Data segment:
§
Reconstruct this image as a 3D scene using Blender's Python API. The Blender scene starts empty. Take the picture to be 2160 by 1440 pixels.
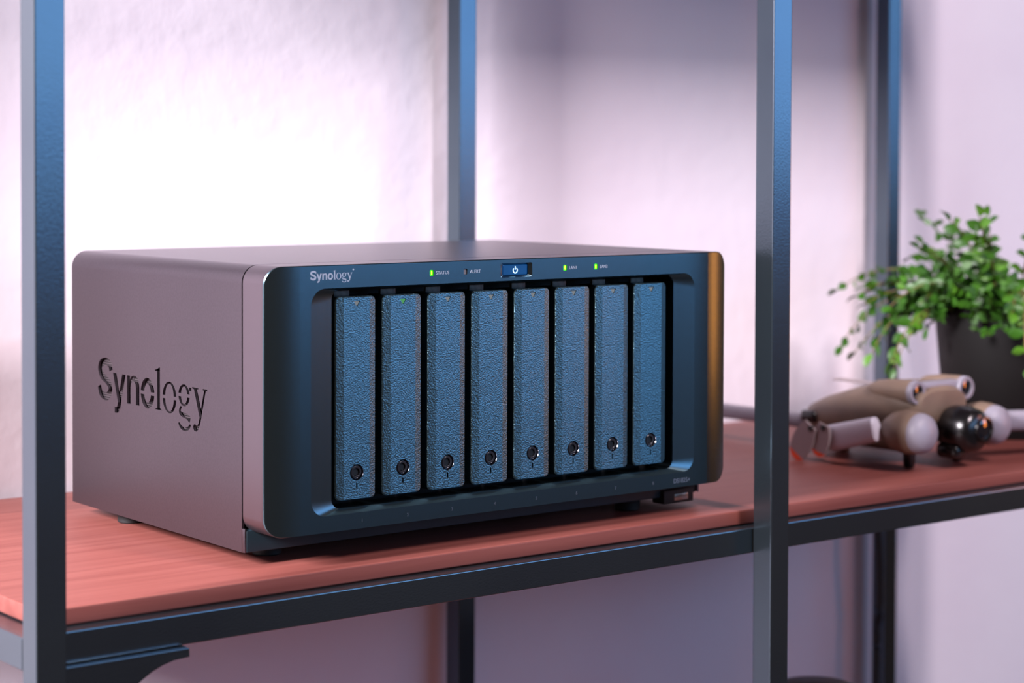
import bpy, bmesh, math, random
from mathutils import Vector, Matrix

random.seed(7)
SC = bpy.context.scene
COL = SC.collection
S = 0.001                                   # the scene is measured in millimetres


def lin(r, g, b):
    f = lambda c: (c / 255 / 12.92) if c <= 10 else ((c / 255 + 0.055) / 1.055) ** 2.4
    return (f(r), f(g), f(b), 1.0)


# ------------------------------------------------------------------ camera
cam_d = bpy.data.cameras.new('camera')
cam = bpy.data.objects.new('camera', cam_d)
COL.objects.link(cam)
SC.camera = cam
YAW, PITCH, ROLL, FPX = -0.6615, -0.0290, 0.0030, 4275.23
fwd = Vector((-math.sin(YAW) * math.cos(PITCH), math.cos(YAW) * math.cos(PITCH), math.sin(PITCH)))
rgt = Vector((math.cos(YAW), math.sin(YAW), 0))
upv = rgt.cross(fwd)
r2 = rgt * math.cos(ROLL) + upv * math.sin(ROLL)
u2 = -rgt * math.sin(ROLL) + upv * math.cos(ROLL)
M = Matrix((r2, u2, -fwd)).transposed().to_4x4()
M.translation = Vector((-564.58, -937.76, 223.07)) * S
cam.matrix_world = M
cam_d.sensor_width = 36
cam_d.lens = 36 * FPX / 2160
cam_d.shift_y = -(720 - 464.74) / 2160
cam_d.clip_start = 0.02
cam_d.dof.use_dof = True
cam_d.dof.focus_distance = 1.165
cam_d.dof.aperture_fstop = 7.0

# ------------------------------------------------------------------ world, lights, exposure
wd = bpy.data.worlds.new('world')
SC.world = wd
wd.use_nodes = True
bg = wd.node_tree.nodes['Background']
bg.inputs[0].default_value = lin(225, 172, 140)
bg.inputs[1].default_value = 0.10

SC.view_settings.view_transform = 'Standard'
SC.view_settings.look = 'None'
SC.view_settings.exposure = 0.0
SC.view_settings.gamma = 1.0
SC.view_settings.use_curve_mapping = False


def area(name, loc, target, w, h, power, col, spread=180):
    d = bpy.data.lights.new(name, 'AREA')
    d.shape = 'RECTANGLE'
    d.size, d.size_y = w, h
    d.energy = power
    d.color = col[:3]
    d.spread = math.radians(spread)
    o = bpy.data.objects.new(name, d)
    COL.objects.link(o)
    o.location = loc
    o.rotation_euler = (Vector(target) - Vector(loc)).to_track_quat('-Z', 'Y').to_euler()
    return o


# bright lamp in the room, left of the rack and a little higher than the shelf
area('lamp_left', (-2.00, -0.15, 1.10), (0.25, 0.33, 0.15), 0.45, 0.65, 245, lin(255, 247, 254))
# big cool window in the room, in front of the rack and to the right
area('window_cool', (1.55, -1.85, 0.52), (0.15, 0.0, 0.20), 2.4, 0.62, 17.5, lin(140, 196, 255))
# pinkish key light high in the room in front of the rack
area('ceiling_key', (0.54, -1.60, 1.66), (0.9, 0.33, 0.1), 0.20, 0.50, 52, lin(254, 237, 243))
# small warm lamp at the right
area('warm_lamp', (0.98, -0.27, 0.13), (0.2, 0.0, 0.09), 0.10, 0.22, 0.6, lin(255, 140, 60))


# ------------------------------------------------------------------ materials
def mat(name, col, rough=0.5, metal=0.0, spec=0.5, bump=None, var=None, emit=None, coat=0.0, coord='Object', alpha=None):
    m = bpy.data.materials.new(name)
    m.use_nodes = True
    nt = m.node_tree
    N, L = nt.nodes, nt.links
    b = N['Principled BSDF']
    b.inputs['Base Color'].default_value = col
    b.inputs['Roughness'].default_value = rough
    b.inputs['Metallic'].default_value = metal
    b.inputs['Specular IOR Level'].default_value = spec
    b.inputs['Coat Weight'].default_value = coat
    tc = N.new('ShaderNodeTexCoord')
    if var:                                  # (scale xyz, other colour, detail)
        mp = N.new('ShaderNodeMapping')
        mp.inputs['Scale'].default_value = var[0]
        L.new(tc.outputs[coord], mp.inputs['Vector'])
        nz = N.new('ShaderNodeTexNoise')
        nz.inputs['Scale'].default_value = 1
        nz.inputs['Detail'].default_value = var[2]
        L.new(mp.outputs[0], nz.inputs['Vector'])
        rp = N.new('ShaderNodeValToRGB')
        rp.color_ramp.elements[0].position = 0.35
        rp.color_ramp.elements[1].position = 0.65
        rp.color_ramp.elements[0].color = col
        rp.color_ramp.elements[1].color = var[1]
        L.new(nz.outputs['Fac'], rp.inputs['Fac'])
        L.new(rp.outputs['Color'], b.inputs['Base Color'])
    if bump:                                 # (kind, scale xyz, strength, distance)
        mp = N.new('ShaderNodeMapping')
        mp.inputs['Scale'].default_value = bump[1]
        L.new(tc.outputs[coord], mp.inputs['Vector'])
        if bump[0] == 'voronoi':
            t = N.new('ShaderNodeTexVoronoi')
            out = t.outputs['Distance']
        elif bump[0] == 'wave':
            t = N.new('ShaderNodeTexWave')
            t.inputs['Distortion'].default_value = 2.0
            out = t.outputs['Fac']
        else:
            t = N.new('ShaderNodeTexNoise')
            t.inputs['Detail'].default_value = 4
            out = t.outputs['Fac']
        t.inputs['Scale'].default_value = 1
        L.new(mp.outputs[0], t.inputs['Vector'])
        bp = N.new('ShaderNodeBump')
        bp.inputs['Strength'].default_value = bump[2]
        bp.inputs['Distance'].default_value = bump[3]
        L.new(out, bp.inputs['Height'])
        L.new(bp.outputs[0], b.inputs['Normal'])
    if emit:
        b.inputs['Emission Color'].default_value = emit[0]
        b.inputs['Emission Strength'].default_value = emit[1]
    return m


MT = {}
MT['wall'] = mat('plaster_wall', lin(236, 228, 235), 0.9, bump=('noise', (60, 60, 60), 0.14, 0.003),
                 var=((6, 6, 6), lin(232, 222, 231), 3))
MT['floor'] = mat('floor_wood', lin(62, 48, 42), 0.6, var=((2, 20, 2), lin(50, 38, 34), 4))
MT['rack'] = mat('rack_metal', lin(98, 112, 121), 0.22, 0.93, 0.5, bump=('noise', (900, 900, 900), 0.10, 0.0006),
                 var=((8, 8, 8), lin(93, 105, 116), 3))
MT['board'] = mat('red_brown_board', lin(126, 73, 66), 0.45, 0.0, 0.2, bump=('noise', (12, 260, 260), 0.12, 0.0008),
                  var=((5, 130, 130), lin(115, 63, 57), 5))
MT['shell'] = mat('painted_steel', lin(97, 89, 96), 0.31, 0.9, 0.5, bump=('noise', (1500, 1500, 1500), 0.06, 0.0004),
                  var=((700, 700, 700), lin(93, 85, 92), 2))
MT['rim'] = mat('painted_rim', lin(112, 102, 109), 0.32, 0.9, 0.5)
MT['bezel'] = mat('bezel_plastic', lin(94, 118, 128), 0.27, 1.0, 0.5, bump=('noise', (2500, 2500, 2500), 0.08, 0.0003))
MT['tray'] = mat('tray_plastic', lin(104, 138, 150), 0.29, 1.0, 0.5, bump=('noise', (1100, 1100, 1100), 0.38, 0.0010))
MT['dark'] = mat('dark_interior', lin(8, 10, 12), 0.6, 0.0, 0.3)
MT['lock'] = mat('lock_plastic', lin(40, 44, 52), 0.22, 0.2, 0.7)
MT['lockcone'] = mat('lock_recess', lin(150, 150, 158), 0.16, 1.0, 0.8)
MT['chin'] = mat('chin_plastic', lin(20, 38, 46), 0.5, 0.0, 0.4)
MT['hole'] = mat('lock_hole', lin(3, 3, 4), 0.5)
MT['clear'] = mat('indicator_lens', lin(130, 140, 135), 0.25, 0.0, 0.6)
MT['green_tri'] = mat('indicator_green', lin(80, 150, 90), 0.25, emit=(lin(60, 200, 70), 0.12))
MT['led_green'] = mat('led_green', lin(60, 230, 20), 0.3, emit=(lin(70, 255, 10), 1.1))
MT['led_core'] = mat('led_core', lin(250, 255, 90), 0.3, emit=(lin(240, 255, 40), 1.4))
MT['led_off'] = mat('led_off', lin(120, 115, 118), 0.3)
MT['button'] = mat('button_blue', lin(14, 60, 100), 0.2, 0.0, 0.6, emit=(lin(10, 70, 130), 0.5))
MT['power'] = mat('power_symbol', lin(190, 230, 255), 0.3, emit=(lin(170, 220, 255), 1.6))
MT['print'] = mat('printed_mark', lin(168, 180, 200), 0.5)
MT['printdim'] = mat('printed_dim', lin(172, 180, 196), 0.5)
MT['model'] = mat('model_print', lin(88, 96, 112), 0.5)
MT['emboss'] = mat('embossed_mark', lin(60, 66, 76), 0.3)
MT['rubber'] = mat('rubber', lin(14, 15, 17), 0.7)
MT['glint'] = mat('glint_metal', lin(170, 160, 150), 0.25, 1.0)  # light reflected on the foot block, put in as bright metal
MT['latch'] = mat('latch_grey', lin(84, 80, 74), 0.5, 0.0, var=((300, 300, 300), lin(48, 46, 42), 3))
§
Set exercise:
Up to and including the line with "measured in millimetres", copy the data above from its first line. Skip pictures.

Written solution:
Reconstruct this image as a 3D scene using Blender's Python API. The Blender scene starts empty. Take the picture to be 2160 by 1440 pixels.
import bpy, bmesh, math, random
from mathutils import Vector, Matrix

random.seed(7)
SC = bpy.context.scene
COL = SC.collection
S = 0.001                                   # the scene is measured in millimetres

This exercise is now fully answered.